Anyone who’s ever been stung by a bee would probably think twice before purposefully hanging out with a swarm of them. But in the “Zen and the Art of Beekeeping” class at the UNM Honors College, students meet every week to discuss their newfound passion for honeybees, hives and everything in between.

The class, taught by Monica Kowal, focuses on what she describes as an ethnographic study of urban beekeeping.

“We’re learning about this whole new culture. We study beekeepers and their whole way of life, and these ways of living and sustaining yourself off bees and honey,” said student Celestina Martinez.

It’s not only about small, backyard hives, though. The class studies bees as part of larger economic and agricultural systems, and the problems the bees face.

By Aaron Sweet
Students watch as honeybees busily work on their comb, which UNM professor Monica Kowal brought from her personal hive. In Kowal’s class “Zen and the Art of Beekeeping” in the UNM Honors College, students learn how important honeybees are and how to properly care for them.

“Before this class I was just not aware — not even just about bees, but about GMOs, sustainable growing, how monoculture growing is the worst thing we could be doing because it depletes the land so thoroughly,” said student Brianne Clarkson. “These are things we hear about maybe once in high school and then never again.”

Clarkson explained local “hobbyist” beekeepers intersect with global agricultural systems in the phenomenon of Colony Collapse Disorder. CCD is when an entire colony of bees leaves the hive one morning and disappears completely. It is thought to be caused by a group of pesticides called neonicotinoids, which could be causing the bees to become so disoriented they are unable to find their way back to the hive. CCD has only affected commercial beekeepers so far, and has not appeared in New Mexico yet.

“It affects the economy because when you don’t have the pollinators, you can’t grow any produce, so it’s a big problem,” student Elise Lopez said.

Clarkson said the class has left her with a strong awareness that private, urban beekeeping might be the only solution if CCD continues to plague American commercial beekeepers, who she said lose 50 to 70 percent of their bees every time they pollinate.

The class discussed how certain common foods, particularly almonds, could become impossible to cultivate in the near future unless more sustainable and bee-friendly growing practices are instituted. These practices could range from eliminating pesticides to planting more diverse crops in an area to provide bees with food.

“There are so many people who don’t know about this, so we’re learning about how we can help people to become aware and how we can help the situation,” Lopez said.

Kowal said she started the class not only because she likes bees, but to see if others were as concerned as she was.

“This is a critical time for honeybees,” Kowal said. “I pitched this class because I’m passionate about it, but also as a gauge to see if students would be interested, and fortunately, they are.

The fact that students are involved and excited about it is really inspiring to me.”

Kowal and her husband have been keeping bees for seven years now.

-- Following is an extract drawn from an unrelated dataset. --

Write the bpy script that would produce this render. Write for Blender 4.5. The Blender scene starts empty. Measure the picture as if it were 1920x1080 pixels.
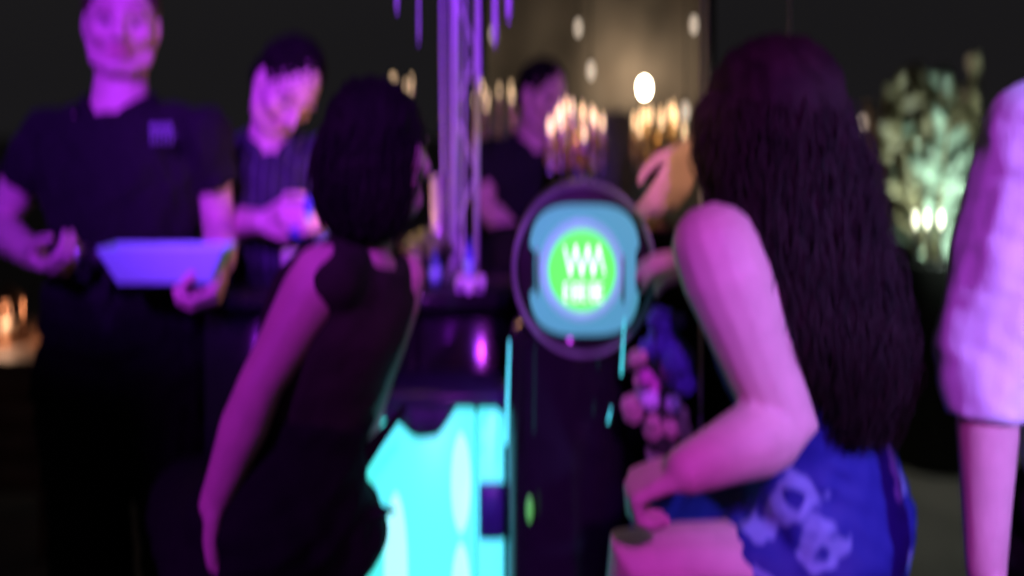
import bpy, bmesh, math, random
import numpy as np
from mathutils import Vector, Matrix
random.seed(7); rng = np.random.default_rng(7)
R = math.radians
SC = bpy.context.scene
COL = SC.collection
# ------------------------------------------------------------------ camera
FPX = 1500.0; HZ = 250.0; CAMZ = 1.4
cam = bpy.data.cameras.new('camera'); camo = bpy.data.objects.new('camera', cam); COL.objects.link(camo)
camo.location = (0, 0, CAMZ); camo.rotation_euler = (R(90), 0, 0)
cam.sensor_width = 36; cam.lens = 36*FPX/1920; cam.shift_y = -(540-HZ)/1920
cam.clip_start = 0.02; cam.clip_end = 500
cam.dof.use_dof = True; cam.dof.focus_distance = 0.62; cam.dof.aperture_fstop = 1.45; cam.dof.aperture_ratio = 2.0
SC.camera = camo
# ------------------------------------------------------------------ night sky
w = bpy.data.worlds.new('World'); SC.world = w; w.use_nodes = True
nt = w.node_tree; bgn = nt.nodes['Background']
sky = nt.nodes.new('ShaderNodeTexSky'); sky.sky_type = 'NISHITA'; sky.sun_disc = False
sky.sun_elevation = R(-4); sky.sun_rotation = R(200)
hs = nt.nodes.new('ShaderNodeHueSaturation'); hs.inputs['Saturation'].default_value = 0.12
nt.links.new(sky.outputs[0], hs.inputs['Color']); 
glow = nt.nodes.new('ShaderNodeMix'); glow.data_type = 'RGBA'; glow.blend_type = 'ADD'; glow.inputs[0].default_value = 1
glow.inputs[7].default_value = (.092, .086, .095, 1)      # even town glow of the night sky
nt.links.new(hs.outputs[0], glow.inputs[6]); nt.links.new(glow.outputs[2], bgn.inputs['Color'])
bgn.inputs['Strength'].default_value = 0.1
sun = bpy.data.lights.new('moonlight', 'SUN'); sun.energy = 0.004; sun.angle = R(0.5); sun.color = (.8, .87, 1)
suno = bpy.data.objects.new('moonlight', sun); COL.objects.link(suno); suno.rotation_euler = (R(55), 0, R(200))
SC.view_settings.view_transform = 'Standard'; SC.view_settings.look = 'None'
SC.view_settings.exposure = 0; SC.view_settings.gamma = 1
SC.cycles.use_denoising = True
SC.cycles.max_bounces = 6

def P(x, y, d):
    """a spot seen at photo pixel (x, y), d metres in front of the camera"""
    return np.array([(x-960)/FPX*d, d, CAMZ-(y-HZ)/FPX*d])
def V(*a): return np.array(a, float)
def nrm(v): v = np.asarray(v, float); return v/max(np.linalg.norm(v), 1e-9)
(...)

The number of hives in their backyard has grown from one startup hive to 10 thriving hives. She says in those seven years, she has watched the beekeeping population in New Mexico — and especially in Albuquerque — go through a renaissance.

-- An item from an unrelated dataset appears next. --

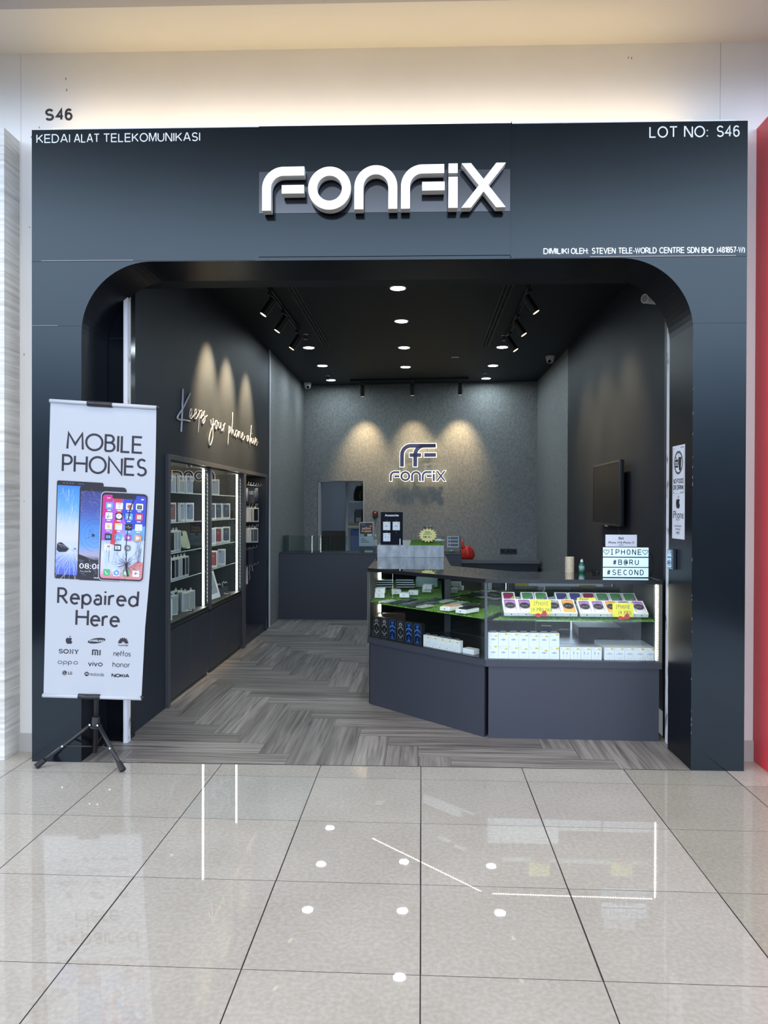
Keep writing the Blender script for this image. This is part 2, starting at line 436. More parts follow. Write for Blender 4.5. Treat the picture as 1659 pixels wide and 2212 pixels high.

“When I first started going to New Mexico Beekeepers meetings, there were maybe 20 or 30 people, and now it’s grown to like 200 people,” she said.

She noticed at those meetings there was a lack of young people around, which was her original motivation to start the class. She said the initial investment in beekeeping equipment might be a deterrent to young people interested in beekeeping. She was also concerned that many people who want to keep bees don’t realize how much education is necessary to keep colonies safe and healthy.

“I really think it should be a free endeavor. I don’t think students should have to pay to learn a vocation or a skill,” Kowal said. “If I can get college students and then they can teach younger people, it can become this big pay-it-forward type of endeavor.”

That forward-paying potential was realized when her students approached her about starting a beekeeping club on campus.

Currently in the chartering stage, the Student Beekeepers Club hopes to share what knowledge it has acquired with other UNM students and the Albuquerque community.

“We have a couple of different missions,” chartering member Jessica Gorley said, “One, of course, is to get bees safely on campus, and the other is to provide awareness to people. A lot of people don’t know about them or they’re scared, and we want to get rid of that fear by holding events about bees to give public knowledge. We’ve also talked about outreach with the public or to children in schools.”

The title of the class is an indicator that the art of beekeeping could be about a lot more than botany and bee stings.

“I never thought anyone could become attached to an insect, either emotionally or spiritually, but these people totally do,” said Clarkson. “It’s enlightening how (beekeepers’) lives were troubled or chaotic before, and then they started keeping bees and it gave them a sense of direction and calm.”